Como era previsible, cundió el estupor en la red. Gillette es una marca muy querida por los hombres de todos los países y latitudes. Lleva más de cien años fabricando afeitadoras de alta calidad y a ellos se deben algunos de los avances en cuchillería que más cortes y desgracias faciales han ahorrado a los hombres del último siglo. Afeitarse es el gran rito de paso de la masculinidad, lo que separa a los niños de los hombres. Antes había otros como fumar o prestar el servicio militar. Lo primero ya no está bien visto y además es devastador para la salud. Lo segundo ha pasado a mejor vida en muchos países. En España hace ya veinte años que se profesionalizó el acceso a las Fuerzas Armadas y antes de eso no eran muchos los que iban a hacer la mili por su propio pie y de buena gana.
Desprovistos del vicio masculino por antonomasia (muy feminizado ya en la segunda mitad del siglo XX), alejados del viejo oficio de las armas, a los hombres solo nos quedaba la maquinilla de afeitar y su cuidada ceremonia matinal, un íntimo refugio de lo que significaba ser un hombre. Quizá por eso mismo saltó el escándalo, la denuncia y la llamada al boicot. Pero ¿qué decía exactamente Gillette en el anuncio de marras? Nada especial, nada que no hayamos oído cientos de miles de veces en los últimos años.
A saber, nacer hombre es intrínsecamente malo. Venimos con un defecto de fábrica inserto en el cromosoma Y. Somos agresivos, violentos, intolerantes, competitivos y propensos a delitos como el maltrato, la violación o el acoso sexual. Nos matamos entre nosotros, desconocemos palabras como cooperación o solidaridad y disfrutamos haciendo sufrir a las mujeres de nuestro entorno. Resumiendo, somos los portadores de lo que los teóricos de género han denominado «masculinidad tóxica».
La pregunta que muchos se hacen desde que ese extraño y novedoso concepto saltó de los abstrusos manuales de teoría de género a la prensa es si existe algo parecido a la masculinidad tóxica. No, no existe, por más que desde el feminismo radical martilleen con la idea mañana, tarde y noche hasta persuadir a empresas como Procter & Gamble de un sinsentido tan grande como insultar en la cara a la porción mayoritaria y más fiel de su clientela.

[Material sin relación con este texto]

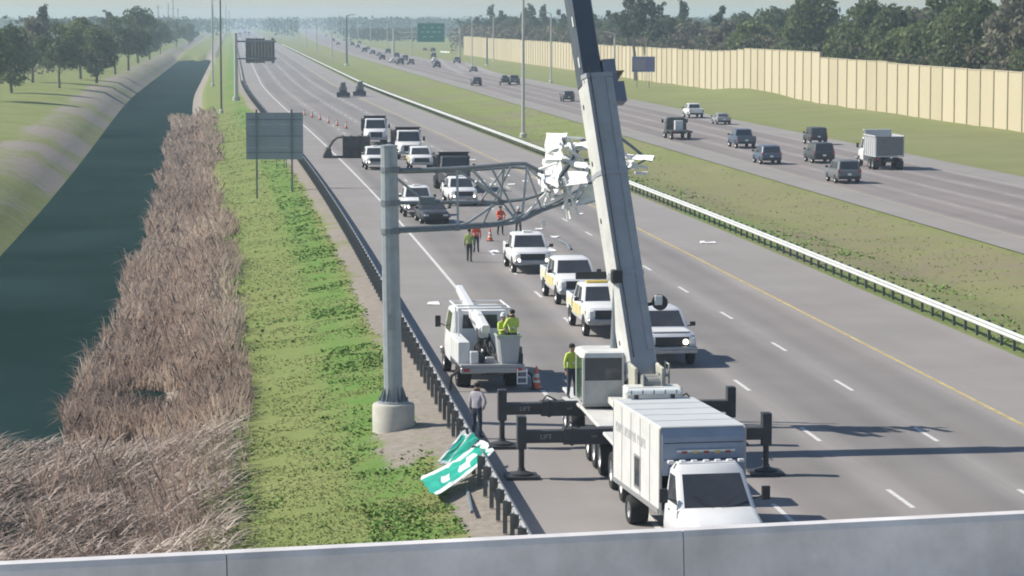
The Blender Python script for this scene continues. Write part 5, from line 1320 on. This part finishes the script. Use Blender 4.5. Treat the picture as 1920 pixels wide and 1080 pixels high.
def sheet(name, quad, nx, ny, amp, m, parent, org, seed=1, border=None, th=.02, curl=0.0):
    """crumpled metal sheet between four points"""
    q = [Vector(p) - org for p in quad]; rs = random.Random(seed)
    nr = (q[1] - q[0]).cross(q[3] - q[0]).normalized()
    G_ = []
    for j in range(ny + 1):
        for i in range(nx + 1):
            s, t = i / nx, j / ny
            p = lerp(lerp(q[0], q[1], s), lerp(q[3], q[2], s), t)
            e = 1.0 if 0 < i < nx and 0 < j < ny else .6
            p = p + nr * (rs.uniform(-amp, amp) * e + curl * math.sin(math.pi * s)) + (q[1] - q[0]) * rs.uniform(-.04, .04) + (q[3] - q[0]) * rs.uniform(-.02, .02)
            G_.append(p)
    k = len(G_); V = G_ + [p + nr * th for p in G_]; mb = MB()
    mb.v = [tuple(p) for p in V]
    def idx(i, j): return j * (nx + 1) + i
    for j in range(ny):
        for i in range(nx):
            f = [idx(i, j), idx(i + 1, j), idx(i + 1, j + 1), idx(i, j + 1)]
            w = 0
            if border is not None: w = border(i, j, nx, ny)
            mb.f += [f, [a + k for a in reversed(f)]]; mb.m += [w, w]
    for i in range(nx):
        for j in (0, ny): mb.f.append([idx(i, j), idx(i + 1, j), idx(i + 1, j) + k, idx(i, j) + k]); mb.m.append(0)
    for j in range(ny):
        for i in (0, nx): mb.f.append([idx(i, j), idx(i, j + 1), idx(i, j + 1) + k, idx(i, j) + k]); mb.m.append(0)
    return mb.build(name, m, parent)
W3 = lambda x, y, d=0.0: AT(x, y, PD + d)
for i, (q, nx, ny, am) in enumerate((
    ([(1026, 250), (1057, 251), (1050, 300), (1020, 300)], 3, 5, .13), ([(1021, 298), (1052, 298), (1047, 348), (1018, 350)], 3, 5, .15),
    ([(1002, 325), (1022, 342), (1028, 360), (1014, 352)], 2, 3, .1), ([(1056, 322), (1103, 320), (1098, 343), (1051, 349)], 4, 2, .14), ([(1092, 350), (1121, 347), (1123, 370), (1087, 384)], 3, 3, .12),
    ([(1062, 268), (1105, 265), (1105, 281), (1067, 281)], 4, 2, .12), ([(1170, 288), (1226, 291), (1222, 301), (1172, 297)], 4, 1, .08), ([(1171, 300), (1188, 300), (1183, 318), (1174, 312)], 2, 2, .08),
    ([(1053, 340), (1060, 340), (1070, 411), (1062, 411)], 1, 5, .04), ([(1010, 322), (1050, 345), (1044, 352), (1006, 334)], 3, 1, .1), ([(1066, 302), (1102, 305), (1098, 316), (1070, 312)], 3, 2, .1), ([(1030, 252), (1062, 248), (1056, 275), (1024, 290)], 3, 3, .2), ([(1012, 330), (1046, 325), (1048, 362), (1022, 358)], 3, 3, .2), ([(1082, 366), (1122, 362), (1120, 378), (1080, 386)], 3, 2, .1), ([(1098, 262), (1166, 280), (1164, 292), (1096, 282)], 4, 2, .12), ([(1190, 322), (1214, 322), (1213, 327), (1190, 327)], 2, 1, .02))):
    sheet('torn_sheet', [W3(x, y, (.55, -.75, -.95, .35)[k_] - (1.1 if i in (3, 4, 10) else 0)) for k_, (x, y) in enumerate(q)], nx, ny, am, ALU, gy, gb, seed=i + 3)
for x, y in ((1021, 420), (1043, 370), (1061, 357), (1028, 366)):
    MB().lathe([(.001, -.1), (.09, -.07), (.09, .07), (.001, .1)], 8, 'z', GL(x, y, -.2)).build('dangling_fitting', ALU, gy)
# fallen green sign leaning on the guardrail
sgb = RP(7.4, 84.0, 0)
sg = empty('fallen_green_sign', sgb, 0, 'buckled green highway sign with white border draped over the guardrail', 'sign')
def bord(i, j, nx, ny): return 1 if (i in (0, nx - 1) or j in (0, ny - 1)) else 0
rsg = random.Random(9)
def bord3(i, j, nx, ny): return 1 if (j in (0, ny - 1) or i == nx - 1 or (j in (3, 4) and i in (3, 4, 7, 8)) or (i in (9, 10) and j in (2, 3))) else 0
S3 = lambda x, y, D: AT(x, y, D)
sheet('sign_panel', [S3(818, 867, 80.9), S3(868, 806, 83.6), S3(882, 815, 83.4), S3(840, 871, 81.0)], 9, 5, .02, [GREENSIGN, SIGNWHITE], sg, sgb, 21, bord, curl=.05)
sheet('sign_panel', [S3(841, 868, 81.2), S3(887, 811, 83.4), S3(898, 822, 83.0), S3(853, 877, 80.9)], 8, 3, .02, [GREENSIGN, SIGNWHITE], sg, sgb, 22, None, curl=-.06)
sheet('sign_panel', [S3(784, 896, 79.8), S3(904, 824, 82.3), S3(924, 846, 81.4), S3(815, 930, 77.4)], 14, 7, .025, [GREENSIGN, SIGNWHITE], sg, sgb, 23, bord3, curl=.10)
for a, b in (((870, 885, 83.7), (885, 960, 82.9)), ((905, 862, 84.3), (925, 930, 83.4))):
    MB().tube(S3(*a) - sgb, Vector(G(b[0], b[1], 0.05)) - sgb, .05, n=6).build('sign_stringer', GALVDARK, sg)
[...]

Existen, claro está, personas tóxicas, lo que en lenguaje común se conoce como «gentuza». No son muchas por fortuna, pero se distribuyen de manera más o menos constante en los dos sexos sin importar edad, raza o condición social. Simplemente hay malas personas, debemos prevenirnos contra ellas y hacer todo lo que esté en nuestra mano para esquivar o, mejor aún, para anular su maldad. No digo nada que no sepa hasta un niño de ocho años, entonces, ¿por qué esta machaconería con cargar sobre la mitad de la humanidad todos los defectos de la especie? Por ideología lógicamente. La ideología, toda ideología, es una máquina de picar el pensamiento crítico. Necesita, por un lado, un sistema de ideas bien encajadas entre ellas, y por otro, un plan de acción para llevarlas a cabo. Entre ambas muere la razón y a menudo muchas cosas más.